Este nuevo período significó un cambio en las concepciones coloniales de la Corona española, la cual, siguiendo la tradición de la reconquista peninsular, vio la posibilidad de extender su poderío territorial sobre las "tierras de nadie" que representaban América.
La anexión de los nuevos territorios a la Corona española presuponía, asimismo, la instauración de un nuevo tipo de conquista. Un sistema distinto al basado en el intercambio comercial y que se enfocaba a la directa explotación de la mano de obra nativa para labores mineras y agrícolas, y el saqueo de las riquezas de los imperios indígenas.
La Corona, soberana y propietaria de todas las tierras conquistadas, firmaba un contrato con los expedicionarios (capitulaciones), en virtud del cual se determinaba el reparto de los beneficios de la empresa: una quinta parte iba para el rey (Quinto real), una séptima para el conquistador y el resto se dividía entre los soldados.
La Conquista, cuyos puntos de partida fueron Juana (Cuba) y La Española (República Dominicana), se desarrolló con una rapidez extraordinaria, si se tiene en cuenta el reducido número de españoles que participaron en ella, la adversidad geográfica y la inmensidad de los territorios sometidos.
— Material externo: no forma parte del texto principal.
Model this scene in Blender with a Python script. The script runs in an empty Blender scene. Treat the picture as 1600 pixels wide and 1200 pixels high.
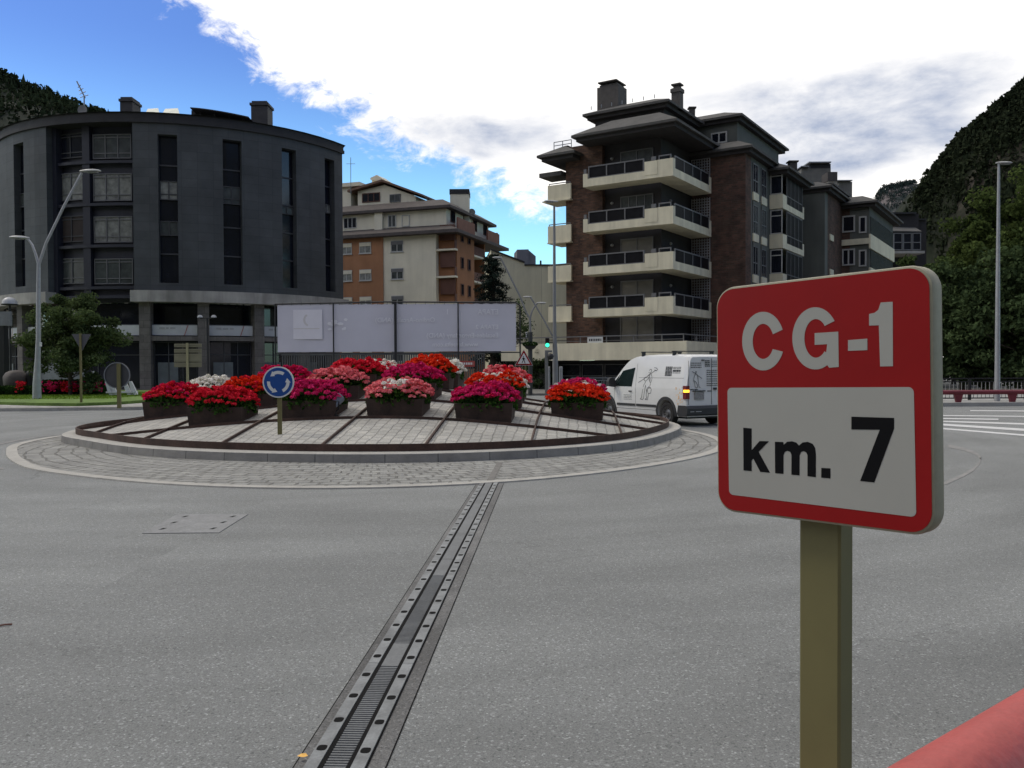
import bpy, bmesh, math, random
from mathutils import Vector, Matrix, noise
R = math.radians
rnd = random.Random(7)
# ---------------------------------------------------------------- camera
scene = bpy.context.scene
EYE = Vector((0, 0, 1.65)); FPX = 1350.0
pitch, roll = 0.0195, 0.005
fw = Vector((0, math.cos(pitch), -math.sin(pitch)))
r0 = Vector((1, 0, 0)); u0 = r0.cross(fw)
right = r0 * math.cos(roll) - u0 * math.sin(roll)
upv = right.cross(fw)
cam = bpy.data.cameras.new('camera'); camo = bpy.data.objects.new('camera', cam)
scene.collection.objects.link(camo); scene.camera = camo
mw = Matrix((right, upv, -fw)).transposed().to_4x4(); mw.translation = EYE
camo.matrix_world = mw
cam.sensor_width = 36; cam.lens = 36 * FPX / 1600; cam.clip_start = 0.05; cam.clip_end = 9000
# ---------------------------------------------------------------- world
SUN_EL, SUN_AZ = R(50), R(-72)        # azimuth measured clockwise from +Y (the view direction)
w = bpy.data.worlds.new('World'); scene.world = w; w.use_nodes = True
nt = w.node_tree; nt.nodes.clear()
def N(t, **k):
    n = nt.nodes.new(t)
    for a, b in k.items(): setattr(n, a, b)
    return n
def L(a, b): nt.links.new(a, b)
def mth(op, a, b=None, c=None, clamp=False):
    n = N('ShaderNodeMath', operation=op); n.use_clamp = clamp
    for i, v in enumerate((a, b, c)):
        if v is None: continue
        if isinstance(v, (int, float)): n.inputs[i].default_value = v
        else: L(v, n.inputs[i])
    return n.outputs[0]
out = N('ShaderNodeOutputWorld'); bg = N('ShaderNodeBackground'); bg.inputs[1].default_value = 0.1
L(bg.outputs[0], out.inputs[0])
sky = N('ShaderNodeTexSky', sky_type='NISHITA'); sky.sun_disc = False
sky.sun_elevation = SUN_EL; sky.sun_rotation = SUN_AZ; sky.altitude = 1000; sky.air_density = 1.0; sky.dust_density = 0.3; sky.ozone_density = 1.5
tc = N('ShaderNodeTexCoord'); sx = N('ShaderNodeSeparateXYZ'); L(tc.outputs['Generated'], sx.inputs[0])
az = mth('ARCTAN2', sx.outputs[0], sx.outputs[1]); el = mth('ARCSINE', sx.outputs[2])
cb = N('ShaderNodeCombineXYZ'); L(az, cb.inputs[0]); L(el, cb.inputs[1])
def wn(scale, det, rough, dist=0.0, sy=1.0, off=(0, 0, 0)):
    mp = N('ShaderNodeMapping'); mp.inputs['Scale'].default_value = (1, sy, 1); mp.inputs['Location'].default_value = off
    L(cb.outputs[0], mp.inputs[0])
    n = N('ShaderNodeTexNoise'); n.inputs['Scale'].default_value = scale; n.inputs['Detail'].default_value = det
    n.inputs['Roughness'].default_value = rough; n.inputs['Distortion'].default_value = dist
    L(mp.outputs[0], n.inputs['Vector']); return mth('SUBTRACT', n.outputs[0], 0.5)
def gauss(a0, e0, sa, se):
    dx = mth('DIVIDE', mth('SUBTRACT', az, a0), sa); dy = mth('DIVIDE', mth('SUBTRACT', el, e0), se)
    d = mth('ADD', mth('MULTIPLY', dx, dx), mth('MULTIPLY', dy, dy))
    return mth('POWER', 2.718, mth('MULTIPLY', d, -1.0))
line = mth('SUBTRACT', 0.366, mth('MULTIPLY', mth('ADD', az, 0.335), 0.50))
n1 = wn(7, 6, 0.62, 0.3, 1.5); n2 = wn(26, 9, 0.68, 0.5, 1.7)
f = mth('ADD', mth('SUBTRACT', el, line), mth('ADD', mth('MULTIPLY', n1, 0.21), mth('MULTIPLY', n2, 0.10)))
f = mth('SUBTRACT', f, mth('MULTIPLY', gauss(-0.02, 0.09, 0.05, 0.03), -0.13))
f = mth('SUBTRACT', f, mth('MULTIPLY', gauss(0.555, 0.340, 0.035, 0.014), 0.55))
f = mth('SUBTRACT', f, mth('MULTIPLY', gauss(0.02, 0.135, 0.10, 0.016), 0.05))
mask = N('ShaderNodeMapRange', interpolation_type='SMOOTHSTEP'); L(f, mask.inputs[0])
mask.inputs[1].default_value = -0.022; mask.inputs[2].default_value = 0.020
# unseen sky shaped for its light: cloud added left, thinned right
def sstep(src, a, b):
    n = N('ShaderNodeMapRange', interpolation_type='SMOOTHSTEP'); L(src, n.inputs[0]); n.inputs[1].default_value = a; n.inputs[2].default_value = b; return n.outputs[0]
sleft = sstep(mth('MULTIPLY', az, -1.0), 0.75, 1.25); sright = sstep(az, 0.85, 1.35)
nb = sstep(wn(3, 5, 0.6, 0.3, 1.6, (2, 5, 0)), -0.10, 0.04); nb2 = sstep(wn(3, 5, 0.6, 0.3, 1.6, (7, 2, 0)), 0.02, 0.12)
low = mth('SUBTRACT', 1.0, sstep(el, 0.8, 1.2))
sl_ = mth('MULTIPLY', sleft, low); sr_ = mth('MULTIPLY', sright, low)
mfin = mth('ADD', mth('MULTIPLY', mask.outputs[0], mth('SUBTRACT', mth('SUBTRACT', 1.0, sl_), sr_)), mth('ADD', mth('MULTIPLY', nb, sl_), mth('MULTIPLY', nb2, sr_)), clamp=True)
# grey undersides
g = mth('MULTIPLY', gauss(-0.020, 0.262, 0.12, 0.028), 1.0)
g = mth('ADD', g, mth('MULTIPLY', gauss(0.37, 0.280, 0.17, 0.032), 1.0))
g = mth('ADD', g, mth('MULTIPLY', gauss(0.37, 0.225, 0.15, 0.024), 1.0))
g = mth('ADD', g, mth('MULTIPLY', gauss(0.34, 0.24, 0.17, 0.055), 0.35))
g = mth('ADD', g, mth('MULTIPLY', gauss(0.20, 0.38, 0.03, 0.012), 0.3))
g = mth('ADD', g, mth('MULTIPLY', gauss(-0.05, 0.42, 0.06, 0.012), 0.35))
g = mth('ADD', g, mth('MULTIPLY', mth('MAXIMUM', wn(5, 7, 0.6, 0.2, 2.2, (9, 4, 0)), 0.0), 1.3))
g = mth('MULTIPLY', g, mth('ADD', 0.95, mth('MULTIPLY', wn(6, 9, 0.6, 0.25, 2.2, (3, 1, 0)), 1.8)), clamp=True)
g = mth('MULTIPLY', g, mth('ADD', 0.72, mth('MULTIPLY', wn(11, 9, 0.6, 0.2, 2.4, (1, 8, 0)), 1.9)), clamp=True)
rampc = N('ShaderNodeMix', data_type='RGBA'); L(g, rampc.inputs['Factor'])
rampc.inputs['A'].default_value = (13.2, 12.8, 12.2, 1); rampc.inputs['B'].default_value = (3.9, 4.6, 6.2, 1)
# blue part: the physical sky, a little lifted and pulled to azure
tint = N('ShaderNodeMix', data_type='RGBA', blend_type='MULTIPLY'); tint.inputs['Factor'].default_value = 1
L(sky.outputs[0], tint.inputs['A']); tg = N('ShaderNodeMix', data_type='RGBA'); tg.inputs['A'].default_value = (1.55, 2.15, 2.1, 1); tg.inputs['B'].default_value = (0.76, 1.0, 1.52, 1); L(sstep(el, 0.12, 0.36), tg.inputs['Factor']); L(tg.outputs['Result'], tint.inputs['B'])
mix = N('ShaderNodeMix', data_type='RGBA'); L(mfin, mix.inputs['Factor'])
L(tint.outputs['Result'], mix.inputs['A']); L(rampc.outputs['Result'], mix.inputs['B'])
L(mix.outputs['Result'], bg.inputs[0])
# ---------------------------------------------------------------- sun + view
sl = bpy.data.lights.new('sun', 'SUN'); sl.energy = 1.35; sl.angle = R(16); sl.color = (1, 0.90, 0.74)
so = bpy.data.objects.new('sun', sl); scene.collection.objects.link(so)
sd = Vector((math.sin(SUN_AZ) * math.cos(SUN_EL), math.cos(SUN_AZ) * math.cos(SUN_EL), math.sin(SUN_EL)))
so.rotation_euler = sd.to_track_quat('Z', 'Y').to_euler(); so.location = sd * 100
vs = scene.view_settings; vs.view_transform = 'Standard'; vs.look = 'None'; vs.exposure = 0; vs.gamma = 1; vs.use_curve_mapping = False
# ---------------------------------------------------------------- pixel -> world
def ray(px, py): return (right * ((px - 800) / FPX) + upv * (-(py - 600) / FPX) + fw)
def onz(px, py, z=0.0):
    d = ray(px, py); return EYE + d * ((z - EYE.z) / d.z)
def aty(px, py, Y):
    d = ray(px, py); return EYE + d * (Y / d.y)
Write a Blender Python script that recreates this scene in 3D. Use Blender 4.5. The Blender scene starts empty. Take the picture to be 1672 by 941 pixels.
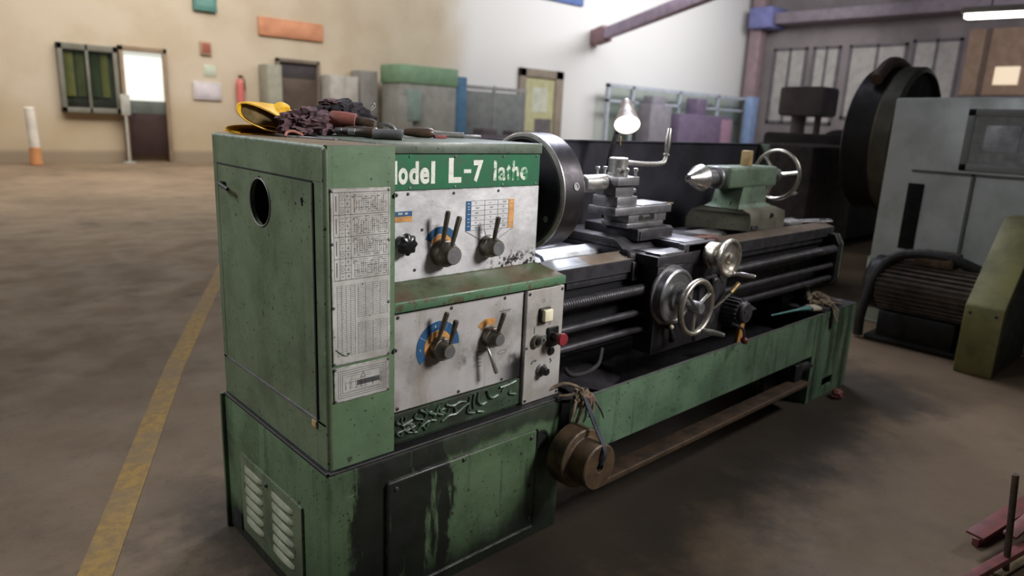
import bpy, bmesh, math, random
from mathutils import Vector, Matrix, noise
PI = math.pi
SC = bpy.context.scene
COL = SC.collection
RND = random.Random(7)

# ---------------------------------------------------------------- camera
RC = ((0.73667842, -0.67483557, 0.04361045), (-0.12784226, -0.20230392, -0.97094257), (0.66404915, 0.70969718, -0.23530544))
CAM = Vector((-0.80896457, -1.54929953, 1.45))
cd = bpy.data.cameras.new('camera'); co = bpy.data.objects.new('camera', cd); COL.objects.link(co)
r_, u_, b_ = Vector(RC[0]), -Vector(RC[1]), -Vector(RC[2])
M = Matrix(((r_.x, u_.x, b_.x, CAM.x), (r_.y, u_.y, b_.y, CAM.y), (r_.z, u_.z, b_.z, CAM.z), (0, 0, 0, 1)))
co.matrix_world = M
cd.sensor_width = 36; cd.lens = 1131.18 / 1672 * 36
cd.clip_start = .05; cd.clip_end = 200
cd.dof.use_dof = True; cd.dof.focus_distance = 2.05; cd.dof.aperture_fstop = cd.lens / 1000 / .0110
SC.camera = co

# ---------------------------------------------------------------- materials
def S(c):   # sRGB 0-255 to linear
    return tuple((v / 255 / 12.92) if v / 255 <= .04045 else ((v / 255 + .055) / 1.055) ** 2.4 for v in c) + (1,)

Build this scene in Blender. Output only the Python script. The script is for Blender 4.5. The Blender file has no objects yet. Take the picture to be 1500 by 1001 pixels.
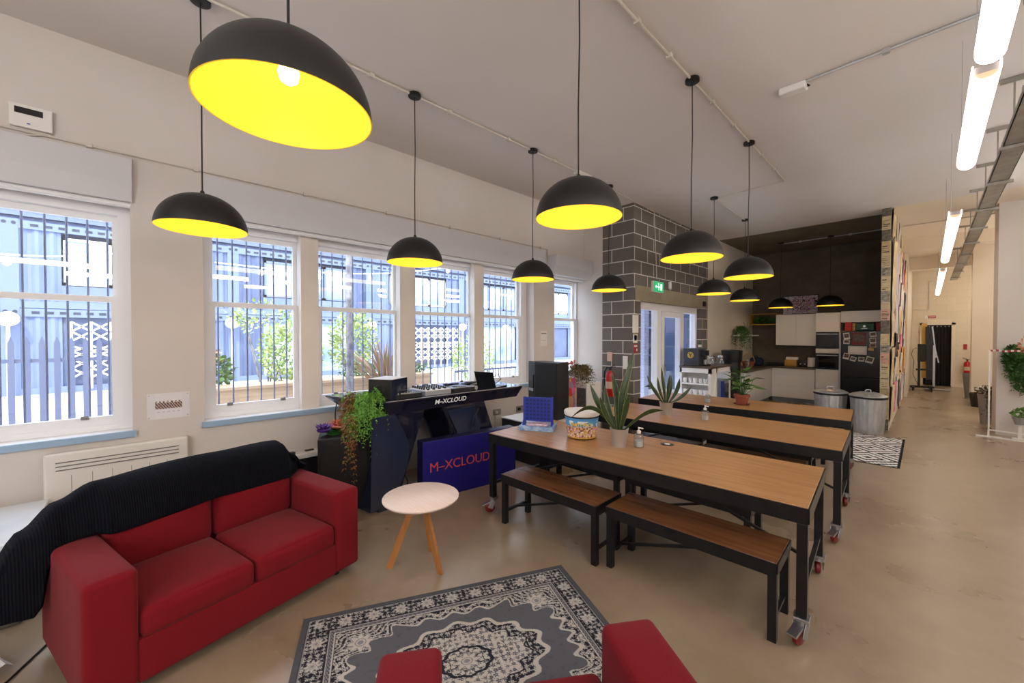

Pero las ventajas que tenían estos conquistadores que, por lo general, eran de origen humilde, fueron su pasión religiosa y guerrera, su avidez por la riqueza y el poder y, sobre todo, la superioridad de sus armas, caballos y armaduras de metal, frente a pueblos con armas y tecnologías más básicas.
Por su parte, el problema del sometimiento de los indígenas dio lugar a una serie de justificaciones basadas en la misión evangelizadora y civilizadora de los conquistadores.